At a meeting at the headquarters of the Bloch Family Foundation in New York, Przemysław Jan Bloch presented the Director of the National Library of Poland, Tomasz Makowski, with a manuscript copy of the lectures on theology given by Jan Kołozwarski (d. 1652), priest and professor at the Jesuit colleges in Lutsk, Ostrog, Rava-Ruska and Lviv. The donation is intended for the collections of the National Library. The presentation of the manuscript was also attended by Julia Konopka-Żołnierczuk, Deputy Director of the National Library of Poland.

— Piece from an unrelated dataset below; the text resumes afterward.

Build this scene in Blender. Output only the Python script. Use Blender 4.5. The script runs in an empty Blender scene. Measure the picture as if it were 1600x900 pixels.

The manuscript, which bound as a small volume, bears the title Orator Polonus. The work comprises lectures based on the ideas of St Thomas Aquinas. According to an entry on the title page, the manuscript dates from 1646. This means that it was most likely written in Ostrog or Rava-Ruska, as Kołozwarski was teaching in the Jesuit colleges there at the time. Shortly after it was written, the manuscript was transported in unknown circumstances from the Ruthenian lands of the Polish Commonwealth to Wiśnicz in Lesser Poland, a town that in the mid-seventeenth century belonged to the wealthy and influential Lubomirski family. From this period dates a sticker on the spine of the binding bearing the partially damaged inscription "Anno 16[46] Orator Polonus. Księżny Lubomirsk[iej]", indicating that it was the property of one Princess Lubomirska. The Princess Lubomirska in question is likely to be Helena Tekla Lubomirska née Ossolińska (d. 1687), an educated woman and patron of writers, who contributed significantly to the growth of the art collection and library of her husband, Aleksander Michał Lubomirski (1614-77). Among other things, she contributed the collections which she had inherited from her father, the famous Chancellor Prince Jerzy Ossoliński (1595–1650).

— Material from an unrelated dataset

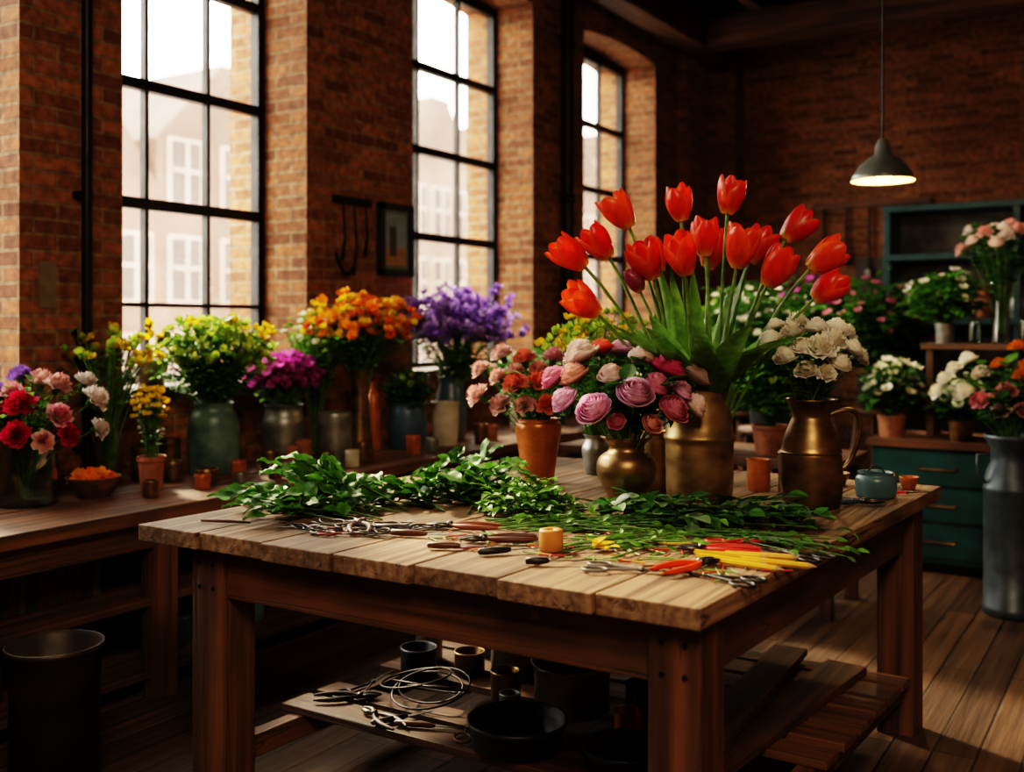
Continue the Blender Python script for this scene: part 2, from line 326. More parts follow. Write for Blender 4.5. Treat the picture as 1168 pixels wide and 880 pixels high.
# ---------------------------------------------------------------- bouquets
def stem(mb,p0,p2,rg,r=.003,bow=.25,c=SG,c2=None):
    p0=np.asarray(p0);p2=np.asarray(p2); d=p2-p0
    p1=p0+A(d[0]*bow,d[1]*bow,d[2]*.62)
    path=bez(p0,p1,p2,8); mb.add(tube(path,r,5,c,c2 if c2 is not None else c),m_leaf); return path
def outdir(p,c,up=.5):
    d=nrm(np.asarray(p)-np.asarray(c)); return nrm(d+A(0,0,up))
def dome(n,a,b,rg,zmin=-.35,fill=.25):
    out=[]
    for i in range(n):
        z=1-(i+.5)/n*(1-zmin); t=i*2.39996+rg.uniform(-.3,.3); r=math.sqrt(max(0,1-z*z)); s=1-fill*rg.random()
        out.append(A(a*r*math.cos(t)*s,a*r*math.sin(t)*s,b*z*s))
    return out
def spikes(n,m,a,b,rg,zmin=-.2,jit=.022,lo=.5):
    out=[]
    for d in dome(n,a,b,rg,zmin,.15):
        k=rg.uniform(.8,1.15)
        for j in range(m):
            t=lo+(1.-lo)*(j+rg.random())/m; w=jit*(1.5-t)
            out.append(A(d[0]*t*k+rg.uniform(-w,w),d[1]*t*k+rg.uniform(-w,w),(d[2]+b*.3)*t*k+rg.uniform(-w,w)*.6))
    return out
def sprig(mb,path,rg,leaves,n,start=.35,s=1,tint=1):
    L=len(path)
    for i in range(n):
        t=start+(1-start)*(i+rg.random())/n; k=min(int(t*(L-1)),L-2); q=t*(L-1)-k; p=path[k]*(1-q)+path[k+1]*q; ax=nrm(path[k+1]-path[k])
        a=rg.uniform(0,2*pi); side=A(math.cos(a),math.sin(a),0); d=nrm(ax*.6+side*1.0+A(0,0,.15)); tt=rg.uniform(.6,1.3)*tint
        mb.add(rg.choice(leaves),m_leaf,frame(d,(0,0,1)),p,s*rg.uniform(.7,1.2),(tt,tt,tt*.9))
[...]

It is highly likely that the manuscript, like many other objects in the Lubomirskis' Wiśnicz residence, was plundered during the "Swedish Deluge", as it is known: it was found in Sweden in the nineteenth century by the well-known antiquarian book-collector and philanthropist Henryk Bukowski (1839–1900). The volume then passed to Bukowski's heirs, first in Paris and later in New York. Finally, the manuscript was acquired on the antiquarian book market by Przemysław Jan Bloch, an attorney and collector of items relating to Polish culture, active in the United States. On behalf of the Bloch Family Foundation, Przemysław Jan Bloch donated the seventeenth-century manuscript to the National Library of Poland, where this important document will now be widely available to researchers into Polish history. Scans of the object can be accessed via the Polish national digital library polona.pl.